## WHAT THE TASK ASKS
In the data below, locate each line with the word "runs" and list it.

## THE INPUT

____________________

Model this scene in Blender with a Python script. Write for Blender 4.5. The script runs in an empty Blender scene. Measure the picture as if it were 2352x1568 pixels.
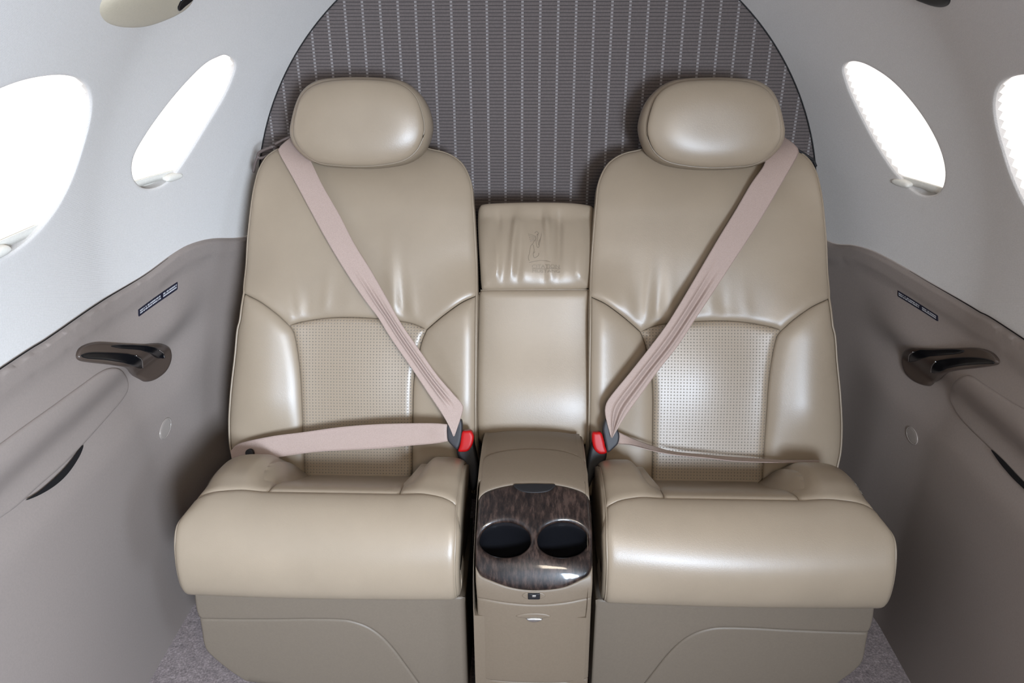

____________________

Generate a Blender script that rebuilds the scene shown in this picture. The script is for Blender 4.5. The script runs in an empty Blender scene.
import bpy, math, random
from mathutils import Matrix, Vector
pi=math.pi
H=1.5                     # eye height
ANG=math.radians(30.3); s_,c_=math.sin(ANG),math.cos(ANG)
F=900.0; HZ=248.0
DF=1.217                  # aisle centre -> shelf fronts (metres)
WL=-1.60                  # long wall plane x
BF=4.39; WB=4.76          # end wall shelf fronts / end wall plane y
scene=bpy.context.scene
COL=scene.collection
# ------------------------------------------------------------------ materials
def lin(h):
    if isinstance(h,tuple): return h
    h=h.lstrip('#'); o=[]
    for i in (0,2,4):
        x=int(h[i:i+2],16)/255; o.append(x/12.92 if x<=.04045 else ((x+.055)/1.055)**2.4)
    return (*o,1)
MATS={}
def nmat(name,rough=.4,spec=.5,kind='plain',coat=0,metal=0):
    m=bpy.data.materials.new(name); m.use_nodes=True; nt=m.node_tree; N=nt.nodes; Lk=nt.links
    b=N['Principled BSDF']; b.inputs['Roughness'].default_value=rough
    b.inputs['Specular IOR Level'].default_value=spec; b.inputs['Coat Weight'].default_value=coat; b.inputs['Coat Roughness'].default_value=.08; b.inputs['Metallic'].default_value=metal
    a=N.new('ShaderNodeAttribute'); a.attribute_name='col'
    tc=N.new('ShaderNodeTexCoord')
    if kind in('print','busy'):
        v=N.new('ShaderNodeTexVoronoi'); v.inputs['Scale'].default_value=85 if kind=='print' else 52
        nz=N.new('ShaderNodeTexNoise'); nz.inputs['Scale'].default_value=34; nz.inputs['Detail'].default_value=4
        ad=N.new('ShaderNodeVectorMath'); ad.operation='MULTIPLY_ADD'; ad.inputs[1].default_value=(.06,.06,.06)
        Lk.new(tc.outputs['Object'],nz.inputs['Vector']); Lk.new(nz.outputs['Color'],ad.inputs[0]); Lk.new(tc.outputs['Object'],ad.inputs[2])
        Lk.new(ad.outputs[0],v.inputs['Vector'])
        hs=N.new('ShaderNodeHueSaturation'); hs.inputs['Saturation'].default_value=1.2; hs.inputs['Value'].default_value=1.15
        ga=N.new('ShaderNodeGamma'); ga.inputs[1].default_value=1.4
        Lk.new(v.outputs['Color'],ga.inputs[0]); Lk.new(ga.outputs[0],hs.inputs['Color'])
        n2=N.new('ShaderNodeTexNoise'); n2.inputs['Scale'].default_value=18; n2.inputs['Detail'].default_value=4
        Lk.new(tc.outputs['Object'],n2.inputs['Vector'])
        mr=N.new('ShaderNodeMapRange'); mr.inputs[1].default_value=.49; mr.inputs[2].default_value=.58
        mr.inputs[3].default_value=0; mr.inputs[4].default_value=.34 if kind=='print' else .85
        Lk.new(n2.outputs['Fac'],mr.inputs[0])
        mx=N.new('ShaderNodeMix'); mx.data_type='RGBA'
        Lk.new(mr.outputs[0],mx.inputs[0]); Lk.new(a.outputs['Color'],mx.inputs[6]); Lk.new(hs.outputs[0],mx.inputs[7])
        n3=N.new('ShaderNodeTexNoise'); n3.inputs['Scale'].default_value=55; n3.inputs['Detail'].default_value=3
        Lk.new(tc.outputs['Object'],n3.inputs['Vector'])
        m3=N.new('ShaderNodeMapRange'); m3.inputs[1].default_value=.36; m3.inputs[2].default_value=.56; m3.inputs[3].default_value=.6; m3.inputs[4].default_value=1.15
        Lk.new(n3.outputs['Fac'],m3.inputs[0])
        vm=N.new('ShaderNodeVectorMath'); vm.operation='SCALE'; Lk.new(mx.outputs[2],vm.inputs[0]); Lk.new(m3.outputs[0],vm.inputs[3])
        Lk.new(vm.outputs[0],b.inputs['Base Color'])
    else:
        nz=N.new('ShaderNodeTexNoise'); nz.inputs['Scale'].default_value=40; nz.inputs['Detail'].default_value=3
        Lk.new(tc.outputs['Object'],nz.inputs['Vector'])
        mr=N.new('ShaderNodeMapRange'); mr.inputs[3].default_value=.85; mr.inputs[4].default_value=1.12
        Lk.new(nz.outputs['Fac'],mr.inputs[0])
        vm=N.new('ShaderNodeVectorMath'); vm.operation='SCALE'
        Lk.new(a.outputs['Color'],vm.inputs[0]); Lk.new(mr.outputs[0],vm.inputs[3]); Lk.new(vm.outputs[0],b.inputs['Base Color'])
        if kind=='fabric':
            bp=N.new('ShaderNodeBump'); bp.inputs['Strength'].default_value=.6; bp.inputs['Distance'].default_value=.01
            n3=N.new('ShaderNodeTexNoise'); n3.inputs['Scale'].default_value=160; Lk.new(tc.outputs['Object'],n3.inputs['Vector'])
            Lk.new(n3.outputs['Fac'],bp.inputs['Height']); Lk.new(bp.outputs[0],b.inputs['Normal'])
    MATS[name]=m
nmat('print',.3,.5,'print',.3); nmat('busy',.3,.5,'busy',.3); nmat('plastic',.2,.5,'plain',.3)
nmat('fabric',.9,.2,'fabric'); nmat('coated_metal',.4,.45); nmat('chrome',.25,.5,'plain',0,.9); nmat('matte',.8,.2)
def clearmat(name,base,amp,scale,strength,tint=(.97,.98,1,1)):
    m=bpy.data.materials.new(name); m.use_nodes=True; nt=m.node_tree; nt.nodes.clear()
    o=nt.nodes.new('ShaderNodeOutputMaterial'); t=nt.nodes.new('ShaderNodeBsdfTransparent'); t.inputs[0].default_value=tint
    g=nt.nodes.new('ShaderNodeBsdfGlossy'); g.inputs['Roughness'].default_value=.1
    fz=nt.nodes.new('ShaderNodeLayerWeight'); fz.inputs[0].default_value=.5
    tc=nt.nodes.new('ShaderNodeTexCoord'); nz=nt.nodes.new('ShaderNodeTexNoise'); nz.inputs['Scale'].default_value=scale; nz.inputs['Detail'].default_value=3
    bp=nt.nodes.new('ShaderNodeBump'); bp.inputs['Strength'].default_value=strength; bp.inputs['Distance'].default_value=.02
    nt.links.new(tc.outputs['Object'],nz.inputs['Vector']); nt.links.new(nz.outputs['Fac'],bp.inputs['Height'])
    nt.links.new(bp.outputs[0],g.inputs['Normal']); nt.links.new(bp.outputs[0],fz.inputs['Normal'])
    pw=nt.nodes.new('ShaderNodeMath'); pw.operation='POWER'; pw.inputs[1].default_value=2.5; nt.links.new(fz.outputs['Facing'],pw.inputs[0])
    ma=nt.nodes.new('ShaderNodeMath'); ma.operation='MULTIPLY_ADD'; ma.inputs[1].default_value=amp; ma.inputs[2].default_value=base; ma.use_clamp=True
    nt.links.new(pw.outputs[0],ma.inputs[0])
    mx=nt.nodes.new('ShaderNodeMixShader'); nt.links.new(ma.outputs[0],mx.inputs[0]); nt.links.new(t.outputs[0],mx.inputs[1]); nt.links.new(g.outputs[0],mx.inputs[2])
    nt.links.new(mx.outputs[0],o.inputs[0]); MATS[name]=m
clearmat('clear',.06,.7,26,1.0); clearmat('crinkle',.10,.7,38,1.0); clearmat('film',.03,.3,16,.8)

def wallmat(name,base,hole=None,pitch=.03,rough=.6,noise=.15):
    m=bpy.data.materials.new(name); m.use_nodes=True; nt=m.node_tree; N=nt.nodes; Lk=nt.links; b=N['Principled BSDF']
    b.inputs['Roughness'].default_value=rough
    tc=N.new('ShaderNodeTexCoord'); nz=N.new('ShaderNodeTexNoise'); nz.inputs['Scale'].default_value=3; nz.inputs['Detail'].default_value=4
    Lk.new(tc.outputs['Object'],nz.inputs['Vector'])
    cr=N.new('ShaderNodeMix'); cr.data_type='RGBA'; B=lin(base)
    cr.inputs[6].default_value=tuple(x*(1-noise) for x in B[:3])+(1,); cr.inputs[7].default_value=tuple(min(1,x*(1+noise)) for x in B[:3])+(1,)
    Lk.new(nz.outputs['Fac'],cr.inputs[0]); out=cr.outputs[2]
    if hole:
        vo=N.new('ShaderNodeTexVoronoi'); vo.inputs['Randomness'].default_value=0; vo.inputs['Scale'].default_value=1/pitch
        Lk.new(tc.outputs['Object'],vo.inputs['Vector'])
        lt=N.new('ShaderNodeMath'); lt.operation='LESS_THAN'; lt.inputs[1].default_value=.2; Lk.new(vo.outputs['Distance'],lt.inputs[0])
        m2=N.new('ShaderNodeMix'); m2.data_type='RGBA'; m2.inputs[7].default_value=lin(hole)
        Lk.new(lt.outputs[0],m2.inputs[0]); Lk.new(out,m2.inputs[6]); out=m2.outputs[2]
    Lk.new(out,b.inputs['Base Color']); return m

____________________

## TASK ANSWER
Model this scene in Blender with a Python script. Write for Blender 4.5. The script runs in an empty Blender scene. Measure the picture as if it were 2352x1568 pixels.
Generate a Blender script that rebuilds the scene shown in this picture. The script is for Blender 4.5. The script runs in an empty Blender scene.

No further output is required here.